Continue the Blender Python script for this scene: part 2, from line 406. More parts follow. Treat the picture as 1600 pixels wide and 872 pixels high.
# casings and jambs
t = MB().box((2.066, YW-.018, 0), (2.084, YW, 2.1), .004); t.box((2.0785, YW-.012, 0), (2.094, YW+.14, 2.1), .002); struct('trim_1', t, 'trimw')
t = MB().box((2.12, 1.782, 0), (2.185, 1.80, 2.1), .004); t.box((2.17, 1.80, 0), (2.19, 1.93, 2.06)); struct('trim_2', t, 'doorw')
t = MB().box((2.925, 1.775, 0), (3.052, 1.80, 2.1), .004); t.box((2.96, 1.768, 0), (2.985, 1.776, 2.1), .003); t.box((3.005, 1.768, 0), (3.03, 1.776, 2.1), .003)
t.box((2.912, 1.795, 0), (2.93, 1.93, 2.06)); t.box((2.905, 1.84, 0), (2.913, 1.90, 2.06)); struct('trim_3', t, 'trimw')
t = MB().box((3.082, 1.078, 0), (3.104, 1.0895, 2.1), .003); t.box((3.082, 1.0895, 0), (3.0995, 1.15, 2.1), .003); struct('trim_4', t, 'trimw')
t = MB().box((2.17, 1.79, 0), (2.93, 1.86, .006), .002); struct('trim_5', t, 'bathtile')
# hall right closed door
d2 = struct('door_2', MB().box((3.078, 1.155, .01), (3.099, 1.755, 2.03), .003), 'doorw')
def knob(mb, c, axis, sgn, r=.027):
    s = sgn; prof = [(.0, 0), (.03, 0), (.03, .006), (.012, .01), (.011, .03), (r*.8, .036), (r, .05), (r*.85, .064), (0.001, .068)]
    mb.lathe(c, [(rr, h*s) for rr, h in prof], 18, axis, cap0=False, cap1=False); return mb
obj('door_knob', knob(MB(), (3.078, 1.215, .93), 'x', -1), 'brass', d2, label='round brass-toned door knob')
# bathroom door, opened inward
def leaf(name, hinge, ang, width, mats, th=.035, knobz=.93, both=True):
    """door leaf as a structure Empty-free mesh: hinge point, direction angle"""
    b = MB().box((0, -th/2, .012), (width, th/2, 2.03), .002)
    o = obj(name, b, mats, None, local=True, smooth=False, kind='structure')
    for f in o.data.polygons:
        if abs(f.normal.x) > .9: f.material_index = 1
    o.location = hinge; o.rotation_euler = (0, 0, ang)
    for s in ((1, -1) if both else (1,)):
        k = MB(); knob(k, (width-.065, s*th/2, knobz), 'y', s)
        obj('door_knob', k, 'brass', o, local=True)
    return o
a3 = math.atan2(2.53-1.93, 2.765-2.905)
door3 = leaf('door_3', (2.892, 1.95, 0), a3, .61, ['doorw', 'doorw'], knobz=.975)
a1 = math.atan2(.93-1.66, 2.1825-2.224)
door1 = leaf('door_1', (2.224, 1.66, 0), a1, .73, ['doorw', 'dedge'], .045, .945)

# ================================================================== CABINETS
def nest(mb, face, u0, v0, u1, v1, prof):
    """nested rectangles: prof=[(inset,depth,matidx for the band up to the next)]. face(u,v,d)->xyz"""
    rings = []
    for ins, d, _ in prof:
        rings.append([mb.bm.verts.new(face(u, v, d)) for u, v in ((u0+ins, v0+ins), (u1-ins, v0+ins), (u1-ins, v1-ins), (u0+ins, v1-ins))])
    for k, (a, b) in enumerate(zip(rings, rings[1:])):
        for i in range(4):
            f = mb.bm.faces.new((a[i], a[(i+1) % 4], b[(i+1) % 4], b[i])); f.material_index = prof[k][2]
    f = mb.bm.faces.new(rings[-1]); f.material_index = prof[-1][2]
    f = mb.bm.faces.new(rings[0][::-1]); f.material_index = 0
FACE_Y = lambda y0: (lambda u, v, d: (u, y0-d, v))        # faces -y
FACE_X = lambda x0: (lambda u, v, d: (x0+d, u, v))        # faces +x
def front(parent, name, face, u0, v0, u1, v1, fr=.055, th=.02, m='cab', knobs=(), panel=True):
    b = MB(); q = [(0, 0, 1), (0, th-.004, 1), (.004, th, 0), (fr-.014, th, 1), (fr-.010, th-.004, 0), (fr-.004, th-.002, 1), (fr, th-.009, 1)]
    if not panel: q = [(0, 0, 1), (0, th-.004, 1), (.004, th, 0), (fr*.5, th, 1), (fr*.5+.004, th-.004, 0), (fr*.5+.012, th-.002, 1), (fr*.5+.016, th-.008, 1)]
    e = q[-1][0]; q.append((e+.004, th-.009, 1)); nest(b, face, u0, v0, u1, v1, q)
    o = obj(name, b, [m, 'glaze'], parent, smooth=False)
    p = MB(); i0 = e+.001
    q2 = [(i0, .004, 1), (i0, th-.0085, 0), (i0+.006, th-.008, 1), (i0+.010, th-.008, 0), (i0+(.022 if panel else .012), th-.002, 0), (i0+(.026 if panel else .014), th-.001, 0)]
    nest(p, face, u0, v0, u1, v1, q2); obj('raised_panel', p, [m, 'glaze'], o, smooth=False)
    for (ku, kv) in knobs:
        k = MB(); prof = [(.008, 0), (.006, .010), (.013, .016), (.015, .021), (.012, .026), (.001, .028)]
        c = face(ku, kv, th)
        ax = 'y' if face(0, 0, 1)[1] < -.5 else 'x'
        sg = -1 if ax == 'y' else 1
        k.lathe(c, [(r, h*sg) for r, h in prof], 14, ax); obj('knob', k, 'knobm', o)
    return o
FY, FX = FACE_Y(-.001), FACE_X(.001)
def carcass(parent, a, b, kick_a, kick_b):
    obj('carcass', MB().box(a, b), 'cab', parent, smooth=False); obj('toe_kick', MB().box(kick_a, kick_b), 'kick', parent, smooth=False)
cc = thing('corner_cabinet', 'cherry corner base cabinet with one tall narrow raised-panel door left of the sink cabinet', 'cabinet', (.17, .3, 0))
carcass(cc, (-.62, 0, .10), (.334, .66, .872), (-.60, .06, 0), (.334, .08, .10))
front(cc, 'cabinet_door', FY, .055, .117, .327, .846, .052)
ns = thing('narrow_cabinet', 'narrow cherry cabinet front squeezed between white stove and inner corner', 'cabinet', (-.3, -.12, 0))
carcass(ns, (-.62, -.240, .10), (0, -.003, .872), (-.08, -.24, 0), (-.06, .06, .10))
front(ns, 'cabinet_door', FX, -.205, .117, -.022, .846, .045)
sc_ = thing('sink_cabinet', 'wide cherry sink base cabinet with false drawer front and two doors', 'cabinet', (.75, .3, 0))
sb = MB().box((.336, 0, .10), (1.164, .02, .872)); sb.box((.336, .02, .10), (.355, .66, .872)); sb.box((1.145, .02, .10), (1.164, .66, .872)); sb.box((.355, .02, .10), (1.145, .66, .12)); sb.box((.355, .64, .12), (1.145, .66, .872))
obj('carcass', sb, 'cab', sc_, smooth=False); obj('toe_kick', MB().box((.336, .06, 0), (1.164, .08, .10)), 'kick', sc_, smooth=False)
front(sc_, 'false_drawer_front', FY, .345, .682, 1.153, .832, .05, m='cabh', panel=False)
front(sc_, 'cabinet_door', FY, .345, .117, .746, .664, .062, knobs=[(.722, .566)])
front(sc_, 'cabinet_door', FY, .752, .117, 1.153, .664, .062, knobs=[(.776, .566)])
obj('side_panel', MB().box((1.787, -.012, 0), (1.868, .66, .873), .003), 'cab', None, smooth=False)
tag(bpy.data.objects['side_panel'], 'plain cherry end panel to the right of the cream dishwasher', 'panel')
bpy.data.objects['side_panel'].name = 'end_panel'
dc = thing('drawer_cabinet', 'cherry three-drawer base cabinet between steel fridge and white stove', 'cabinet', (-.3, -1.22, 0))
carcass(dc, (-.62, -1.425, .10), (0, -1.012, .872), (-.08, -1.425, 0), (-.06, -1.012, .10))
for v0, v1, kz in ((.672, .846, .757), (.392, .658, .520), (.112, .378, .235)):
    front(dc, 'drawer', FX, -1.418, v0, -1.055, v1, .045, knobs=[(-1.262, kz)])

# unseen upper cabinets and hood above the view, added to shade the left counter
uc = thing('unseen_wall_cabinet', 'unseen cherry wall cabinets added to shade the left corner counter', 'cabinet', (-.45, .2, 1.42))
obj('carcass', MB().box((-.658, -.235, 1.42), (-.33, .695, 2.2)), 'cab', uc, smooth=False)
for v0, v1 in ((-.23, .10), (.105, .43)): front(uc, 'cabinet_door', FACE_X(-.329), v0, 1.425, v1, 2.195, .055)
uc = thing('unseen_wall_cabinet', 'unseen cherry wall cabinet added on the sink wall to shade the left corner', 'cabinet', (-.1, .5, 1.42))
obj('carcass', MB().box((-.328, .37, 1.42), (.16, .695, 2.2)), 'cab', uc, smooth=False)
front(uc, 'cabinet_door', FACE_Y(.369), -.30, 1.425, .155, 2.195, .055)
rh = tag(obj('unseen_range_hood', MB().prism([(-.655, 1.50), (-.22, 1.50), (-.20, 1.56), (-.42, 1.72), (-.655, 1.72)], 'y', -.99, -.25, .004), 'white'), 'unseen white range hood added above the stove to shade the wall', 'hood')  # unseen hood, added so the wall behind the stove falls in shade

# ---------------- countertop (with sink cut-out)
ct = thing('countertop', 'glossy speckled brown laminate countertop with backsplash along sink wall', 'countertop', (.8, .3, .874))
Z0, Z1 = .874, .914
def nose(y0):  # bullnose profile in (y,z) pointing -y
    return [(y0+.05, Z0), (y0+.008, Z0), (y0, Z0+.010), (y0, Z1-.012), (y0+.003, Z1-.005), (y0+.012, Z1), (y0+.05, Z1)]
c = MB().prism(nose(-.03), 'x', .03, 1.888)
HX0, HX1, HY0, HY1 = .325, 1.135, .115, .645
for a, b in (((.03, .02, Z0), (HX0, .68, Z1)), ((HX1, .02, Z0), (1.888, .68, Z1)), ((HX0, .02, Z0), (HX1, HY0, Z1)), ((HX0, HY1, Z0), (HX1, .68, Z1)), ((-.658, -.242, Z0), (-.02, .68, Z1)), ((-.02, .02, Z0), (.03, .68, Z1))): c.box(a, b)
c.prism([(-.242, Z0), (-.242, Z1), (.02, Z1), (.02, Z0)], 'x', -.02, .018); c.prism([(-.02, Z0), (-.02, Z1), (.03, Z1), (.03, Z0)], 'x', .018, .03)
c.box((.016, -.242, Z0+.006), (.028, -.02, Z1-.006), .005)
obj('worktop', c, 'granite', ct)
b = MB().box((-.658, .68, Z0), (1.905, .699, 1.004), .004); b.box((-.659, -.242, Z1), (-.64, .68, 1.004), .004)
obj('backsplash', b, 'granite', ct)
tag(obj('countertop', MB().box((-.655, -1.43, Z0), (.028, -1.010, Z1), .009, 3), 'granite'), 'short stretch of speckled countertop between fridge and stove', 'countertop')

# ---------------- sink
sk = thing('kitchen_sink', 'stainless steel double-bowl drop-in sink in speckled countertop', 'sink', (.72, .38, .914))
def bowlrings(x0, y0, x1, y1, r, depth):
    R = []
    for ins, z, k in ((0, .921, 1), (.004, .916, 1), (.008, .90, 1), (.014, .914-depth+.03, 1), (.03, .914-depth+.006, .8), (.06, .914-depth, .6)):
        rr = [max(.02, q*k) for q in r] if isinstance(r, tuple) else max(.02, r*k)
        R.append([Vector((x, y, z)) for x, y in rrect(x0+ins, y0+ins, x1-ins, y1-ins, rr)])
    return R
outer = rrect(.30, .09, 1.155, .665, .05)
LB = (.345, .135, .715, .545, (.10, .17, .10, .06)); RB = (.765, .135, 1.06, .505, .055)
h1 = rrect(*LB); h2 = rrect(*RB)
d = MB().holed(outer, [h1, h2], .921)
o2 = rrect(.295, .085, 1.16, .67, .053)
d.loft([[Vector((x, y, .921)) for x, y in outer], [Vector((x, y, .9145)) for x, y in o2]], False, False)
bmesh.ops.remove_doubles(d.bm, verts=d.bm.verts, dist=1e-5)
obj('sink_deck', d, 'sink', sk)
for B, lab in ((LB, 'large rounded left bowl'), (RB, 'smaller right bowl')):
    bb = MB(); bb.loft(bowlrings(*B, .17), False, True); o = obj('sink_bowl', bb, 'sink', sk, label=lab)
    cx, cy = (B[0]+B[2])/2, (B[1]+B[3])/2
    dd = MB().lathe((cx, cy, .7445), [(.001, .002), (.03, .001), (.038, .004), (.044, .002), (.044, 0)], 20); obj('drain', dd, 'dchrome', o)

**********

THE TASK
Quote the listing above from its first line to the line with "['doorw', 'dedge'], .045, .945)", inclusive, and add nothing.

THE RESULT
Continue the Blender Python script for this scene: part 2, from line 406. More parts follow. Treat the picture as 1600 pixels wide and 872 pixels high.
# casings and jambs
t = MB().box((2.066, YW-.018, 0), (2.084, YW, 2.1), .004); t.box((2.0785, YW-.012, 0), (2.094, YW+.14, 2.1), .002); struct('trim_1', t, 'trimw')
t = MB().box((2.12, 1.782, 0), (2.185, 1.80, 2.1), .004); t.box((2.17, 1.80, 0), (2.19, 1.93, 2.06)); struct('trim_2', t, 'doorw')
t = MB().box((2.925, 1.775, 0), (3.052, 1.80, 2.1), .004); t.box((2.96, 1.768, 0), (2.985, 1.776, 2.1), .003); t.box((3.005, 1.768, 0), (3.03, 1.776, 2.1), .003)
t.box((2.912, 1.795, 0), (2.93, 1.93, 2.06)); t.box((2.905, 1.84, 0), (2.913, 1.90, 2.06)); struct('trim_3', t, 'trimw')
t = MB().box((3.082, 1.078, 0), (3.104, 1.0895, 2.1), .003); t.box((3.082, 1.0895, 0), (3.0995, 1.15, 2.1), .003); struct('trim_4', t, 'trimw')
t = MB().box((2.17, 1.79, 0), (2.93, 1.86, .006), .002); struct('trim_5', t, 'bathtile')
# hall right closed door
d2 = struct('door_2', MB().box((3.078, 1.155, .01), (3.099, 1.755, 2.03), .003), 'doorw')
def knob(mb, c, axis, sgn, r=.027):
    s = sgn; prof = [(.0, 0), (.03, 0), (.03, .006), (.012, .01), (.011, .03), (r*.8, .036), (r, .05), (r*.85, .064), (0.001, .068)]
    mb.lathe(c, [(rr, h*s) for rr, h in prof], 18, axis, cap0=False, cap1=False); return mb
obj('door_knob', knob(MB(), (3.078, 1.215, .93), 'x', -1), 'brass', d2, label='round brass-toned door knob')
# bathroom door, opened inward
def leaf(name, hinge, ang, width, mats, th=.035, knobz=.93, both=True):
    """door leaf as a structure Empty-free mesh: hinge point, direction angle"""
    b = MB().box((0, -th/2, .012), (width, th/2, 2.03), .002)
    o = obj(name, b, mats, None, local=True, smooth=False, kind='structure')
    for f in o.data.polygons:
        if abs(f.normal.x) > .9: f.material_index = 1
    o.location = hinge; o.rotation_euler = (0, 0, ang)
    for s in ((1, -1) if both else (1,)):
        k = MB(); knob(k, (width-.065, s*th/2, knobz), 'y', s)
        obj('door_knob', k, 'brass', o, local=True)
    return o
a3 = math.atan2(2.53-1.93, 2.765-2.905)
door3 = leaf('door_3', (2.892, 1.95, 0), a3, .61, ['doorw', 'doorw'], knobz=.975)
a1 = math.atan2(.93-1.66, 2.1825-2.224)
door1 = leaf('door_1', (2.224, 1.66, 0), a1, .73, ['doorw', 'dedge'], .045, .945)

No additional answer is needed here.